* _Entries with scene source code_
-- begin --
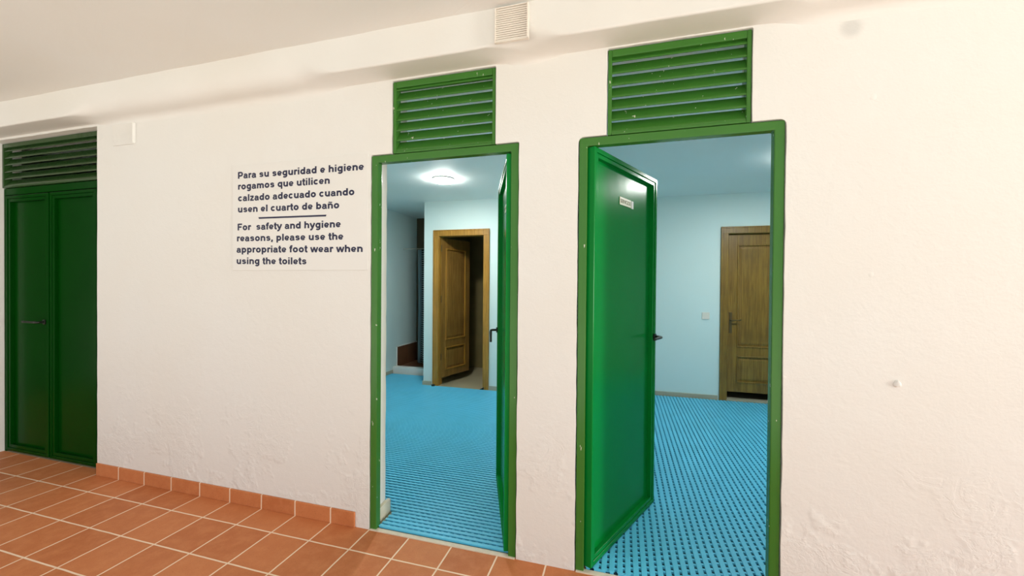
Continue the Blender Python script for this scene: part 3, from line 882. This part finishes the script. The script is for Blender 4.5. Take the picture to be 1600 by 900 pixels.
# --- light switch
sw = thing('light_switch', 'small square light switch beside the closed wooden door', 'switch', (1.003, YRB, 1.035))
MB().box((-0.042, -0.010, -0.042), (0.042, -0.0005, 0.042)).build('switch_plate', M['plastic'], sw, bevel=0.002)
MB().prism([(-0.0105, -0.026), (-0.0105, 0.026), (-0.014, 0.026), (-0.0115, -0.026)], 'x', -0.026, 0.026).build('rocker', M['plastic'], sw, bevel=0.001)

# --- door wedge and added block for the rotten casing foot of the open wooden door
mb = MB().prism([(-1.800, 0.0125), (-1.735, 0.0125), (-1.735, 0.048)], 'y', YM - 0.045, YM - 0.022)
tag(mb.build('door_wedge', M['black']), 'small black wedge at the right foot of the open wooden door', 'wedge')
mb = MB().cyl((-2.455, YM - 0.055), 0.026, 0.0, 0.040, 'z', 20, r2=0.022)
tag(mb.build('casing_foot', M['black'], bevel=0.004), 'dark round block added for the rotten left casing foot of the open wooden door', 'casing foot')

# --- shower curtain and rod
rod = MB().cyl((3.75, 1.965), 0.0045, XL + 0.001, AX - 0.001, 'x', 12).build('curtain_rod', M['base'], smooth=False)
tag(rod, 'thin white rod across the shower alcove carrying the curtain', 'rod')
bm = bmesh.new(); uvl = bm.loops.layers.uv.new('UVMap')
nx, nz = 90, 12
x0, x1, zt, zb = -3.155, -2.66, 1.948, 0.135
grid = []
for j in range(nz + 1):
    v = j / nz; rowv = []
    for i in range(nx + 1):
        u = i / nx
        amp = 0.028 + 0.010 * v
        x = x0 + (x1 - x0) * u + 0.006 * math.sin(9 * u + 2 * v)
        y = 3.75 + amp * math.sin(u * 2 * PI * 7.5 + 0.5 * math.sin(3 * v)) + 0.008 * math.sin(u * 41)
        rowv.append(bm.verts.new((x, y, zt + (zb - zt) * v)))
    grid.append(rowv)
for j in range(nz):
    for i in range(nx):
        f = bm.faces.new((grid[j][i], grid[j + 1][i], grid[j + 1][i + 1], grid[j][i + 1])); f.smooth = True
        for l, (a, b) in zip(f.loops, ((i, j), (i, j + 1), (i + 1, j + 1), (i + 1, j))): l[uvl].uv = (a / nx, b / nz)
me = bpy.data.meshes.new('shower_curtain'); bm.to_mesh(me); bm.free()
cur = mesh_obj('shower_curtain', me, M['curtain'])
sd = cur.modifiers.new('thick', 'SOLIDIFY'); sd.thickness = 0.002
tag(cur, 'grey blue shower curtain with dark dotted bands hanging in the alcove', 'curtain')
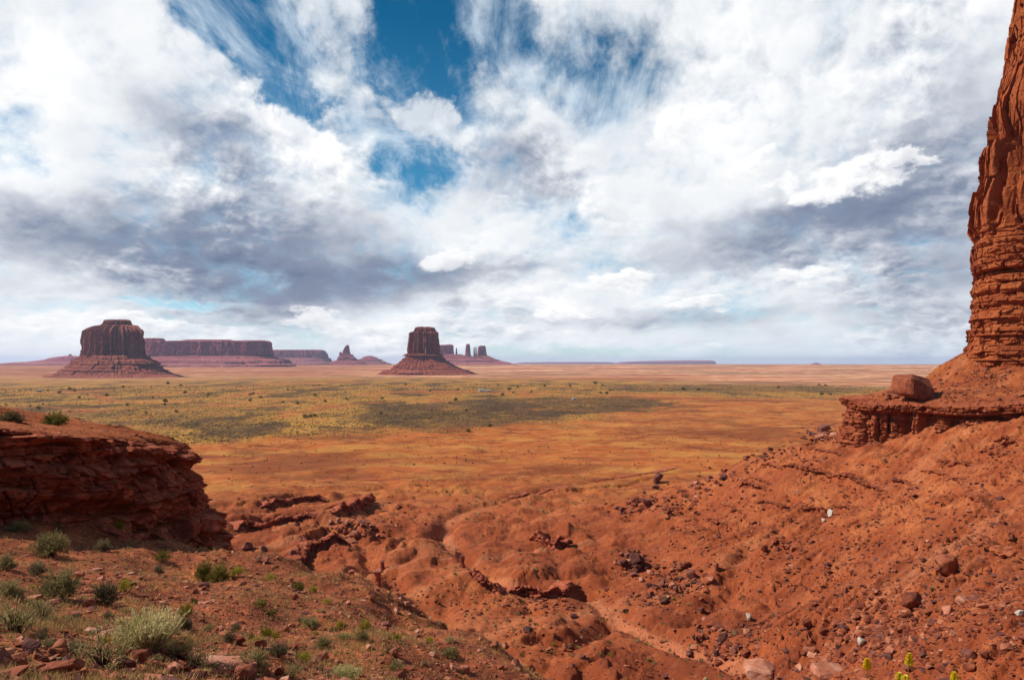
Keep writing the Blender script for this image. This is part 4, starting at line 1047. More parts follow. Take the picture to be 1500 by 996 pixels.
-- end --
* _WHAT THIS TASK INVOLVES_
Leaving out the pictures, repeat the data above exactly.

* _EXERCISE ANSWER_
Continue the Blender Python script for this scene: part 3, from line 882. This part finishes the script. The script is for Blender 4.5. Take the picture to be 1600 by 900 pixels.
# --- light switch
sw = thing('light_switch', 'small square light switch beside the closed wooden door', 'switch', (1.003, YRB, 1.035))
MB().box((-0.042, -0.010, -0.042), (0.042, -0.0005, 0.042)).build('switch_plate', M['plastic'], sw, bevel=0.002)
MB().prism([(-0.0105, -0.026), (-0.0105, 0.026), (-0.014, 0.026), (-0.0115, -0.026)], 'x', -0.026, 0.026).build('rocker', M['plastic'], sw, bevel=0.001)

# --- door wedge and added block for the rotten casing foot of the open wooden door
mb = MB().prism([(-1.800, 0.0125), (-1.735, 0.0125), (-1.735, 0.048)], 'y', YM - 0.045, YM - 0.022)
tag(mb.build('door_wedge', M['black']), 'small black wedge at the right foot of the open wooden door', 'wedge')
mb = MB().cyl((-2.455, YM - 0.055), 0.026, 0.0, 0.040, 'z', 20, r2=0.022)
tag(mb.build('casing_foot', M['black'], bevel=0.004), 'dark round block added for the rotten left casing foot of the open wooden door', 'casing foot')

# --- shower curtain and rod
rod = MB().cyl((3.75, 1.965), 0.0045, XL + 0.001, AX - 0.001, 'x', 12).build('curtain_rod', M['base'], smooth=False)
tag(rod, 'thin white rod across the shower alcove carrying the curtain', 'rod')
bm = bmesh.new(); uvl = bm.loops.layers.uv.new('UVMap')
nx, nz = 90, 12
x0, x1, zt, zb = -3.155, -2.66, 1.948, 0.135
grid = []
for j in range(nz + 1):
    v = j / nz; rowv = []
    for i in range(nx + 1):
        u = i / nx
        amp = 0.028 + 0.010 * v
        x = x0 + (x1 - x0) * u + 0.006 * math.sin(9 * u + 2 * v)
        y = 3.75 + amp * math.sin(u * 2 * PI * 7.5 + 0.5 * math.sin(3 * v)) + 0.008 * math.sin(u * 41)
        rowv.append(bm.verts.new((x, y, zt + (zb - zt) * v)))
    grid.append(rowv)
for j in range(nz):
    for i in range(nx):
        f = bm.faces.new((grid[j][i], grid[j + 1][i], grid[j + 1][i + 1], grid[j][i + 1])); f.smooth = True
        for l, (a, b) in zip(f.loops, ((i, j), (i, j + 1), (i + 1, j + 1), (i + 1, j))): l[uvl].uv = (a / nx, b / nz)
me = bpy.data.meshes.new('shower_curtain'); bm.to_mesh(me); bm.free()
cur = mesh_obj('shower_curtain', me, M['curtain'])
sd = cur.modifiers.new('thick', 'SOLIDIFY'); sd.thickness = 0.002
tag(cur, 'grey blue shower curtain with dark dotted bands hanging in the alcove', 'curtain')
Keep writing the Blender script for this image. This is part 4, starting at line 1047. More parts follow. Take the picture to be 1500 by 996 pixels.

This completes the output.